Why advocates pushed the county

Immigrant-rights organizers and faith leaders have been urging supervisors to put clear, binding limits on voluntary cooperation with ICE, saying existing county policies leave too much gray area on privacy and data sharing. Community groups, including Los Cien, formally pressed the board earlier this year to end voluntary assistance to immigration enforcement, according to KRCB. A widely covered hunger strike and other demonstrations kept pressure on supervisors to act, The Press Democrat reporting noted.

Legal questions remain

County lawyers now have to craft language that fits inside state and federal law. California already restricts many forms of local help for federal civil immigration enforcement under the California Values Act (SB 54) and requires transparency around ICE access through the TRUTH Act.
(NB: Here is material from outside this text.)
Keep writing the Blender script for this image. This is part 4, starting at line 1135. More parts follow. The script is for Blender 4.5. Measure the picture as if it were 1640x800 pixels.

The California Department of Justice outlines those protections and reporting rules, and the official SB 54 text spells out limits on how much local agencies can cooperate. At the federal level, previous attempts to punish so-called sanctuary jurisdictions for noncooperation have run into court challenges; a federal judge blocked efforts to withhold federal funding from those jurisdictions in April 2025, according to AP. For a deeper legal rundown, see the California DOJ overview and the official SB 54 bill text.

What’s next

Supervisors have now kicked the ordinance to county staff and counsel to turn the concept into legalese. Once a formal draft is ready, it will head back to the board for public hearings and a potential vote. County emergency-planning work and a draft "ConOps" outlining how Sonoma would respond to federal immigration actions helped accelerate the timeline, according to recent reporting. Expect more packed meetings and pointed public comment when the measure returns to the dais, as supervisors weigh civil-rights protections against public-safety duties. KRCB has detailed the county’s recent planning efforts.